The invention of the tonearm vastly improved the sound quality of the gramophone and hugely reduced the wear and tear to the recorded shellac disc, meaning that users had a closer fidelity to the recorded sound and could use their records for longer!
What’s so interesting here is how freedom of movement for the needle to track the groove resulted in a huge improvement in the sound. This is still much the same today, and alongside freedom of movement, there are many more things a tonearm can do to improve sound quality.
Our developments may not have been as fundamental as Berliner and Johnson’s, but we have been researching and developing tonearms for over two decades here at Origin Live. We came up with a few innovations in the tonearm realm ourselves, such as the dual pivot bearing for stable vertical freedom of movement, as well as developing highly decoupled gimbal bearing assemblies, multi-layer counterweights, high-performance arm tubes, high mass yokes, and so much more, All painstakingly developed through careful analysis and listening tests.
Questions like, ‘Which material out of 20 sounds the best?’ Or ‘How should those components be shaped, weighted, treated, arranged and joined?’ Have been crucial to finding the best performance from vinyl playback in price points ranging from affordable to cost-no-object. Our products come about through engineering principles applied, tested, revised, and tested again, exhaustively, until we find what we’re after: something closer to the original sound of live music.
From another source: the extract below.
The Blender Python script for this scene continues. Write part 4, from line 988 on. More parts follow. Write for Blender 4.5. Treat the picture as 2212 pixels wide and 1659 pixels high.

The only absolute sound reference is live music (not amplified live music). Some systems get much closer to this than others. A better tonearm will always help to make this possible. Many notice that a truly high-grade vinyl system has more depth, more dynamics, and more life to it than a digital counterpart.
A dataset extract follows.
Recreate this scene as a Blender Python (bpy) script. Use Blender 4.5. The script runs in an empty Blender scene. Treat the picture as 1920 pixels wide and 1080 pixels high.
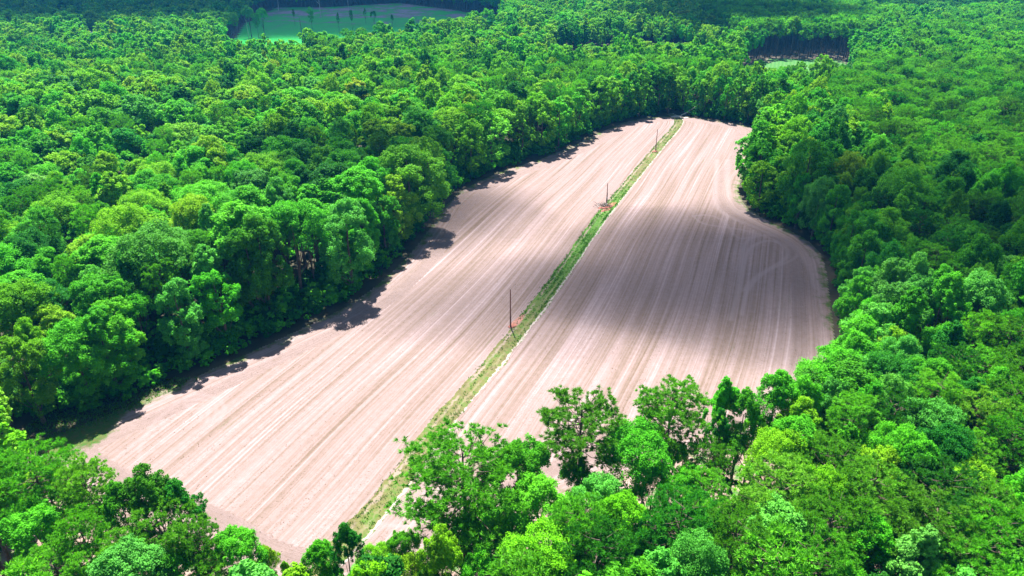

There are many reasons for this. A fundamental reason is that the stylus creates an electrical signal mechanically by electromagnetically inducing a voltage. The cartridge signal pre-phono doesn’t rely on any electrical power for its creation. Digital, unfortunately, does, and no matter how much filtering and regulation goes into treating the power source, many polluting elements such as voltage noise, always remain in varying degrees. This affects the creation of the digital waveform, its transients, and its subsequent performance.
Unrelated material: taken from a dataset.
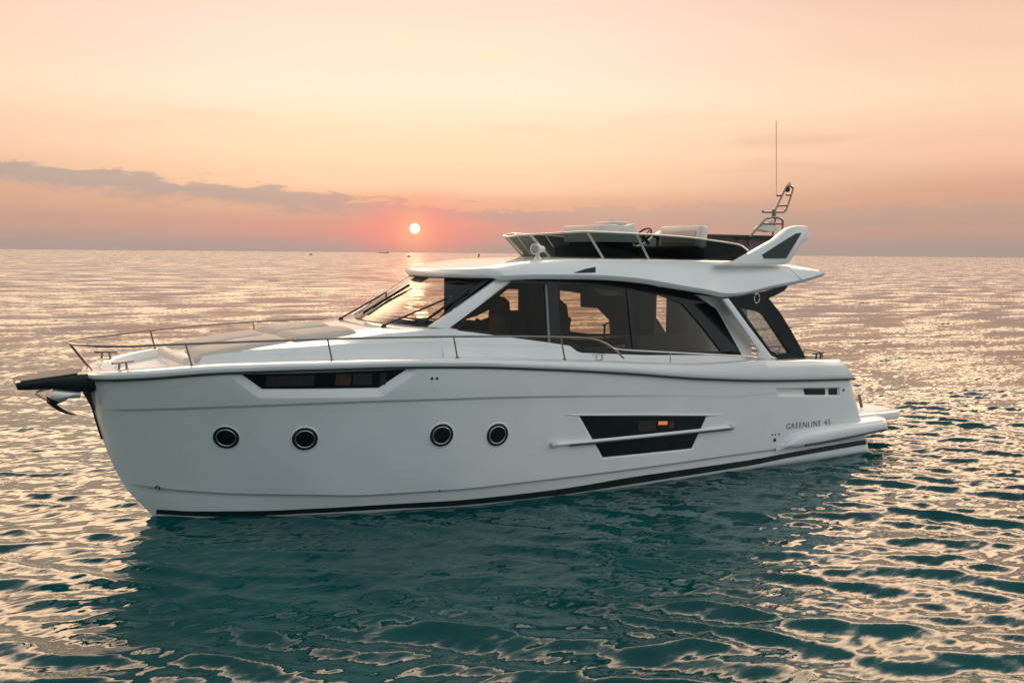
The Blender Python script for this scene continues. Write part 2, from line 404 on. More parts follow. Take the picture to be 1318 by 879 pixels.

It is also a fact that the analogue signal doesn’t suffer from the digital artefacts created in algorithmically converting signal from CDs, large formats and streaming. Digital artefacts are distortions and errors that occur during the recording, manipulation and playback of digital audio. Some might argue this is ludicrous because many vinyl records are made from digital recordings, but the dynamic range compression of the master used for making vinyl often tends to be better than its digital counterpart. Not only this however, since this objection overlooks the significance of converting the digital signal into mechanical movements to create the record stamping plate. It is this mechanical movement which filters out many artefacts and is much closer to natural analogue which the ear loves to hear.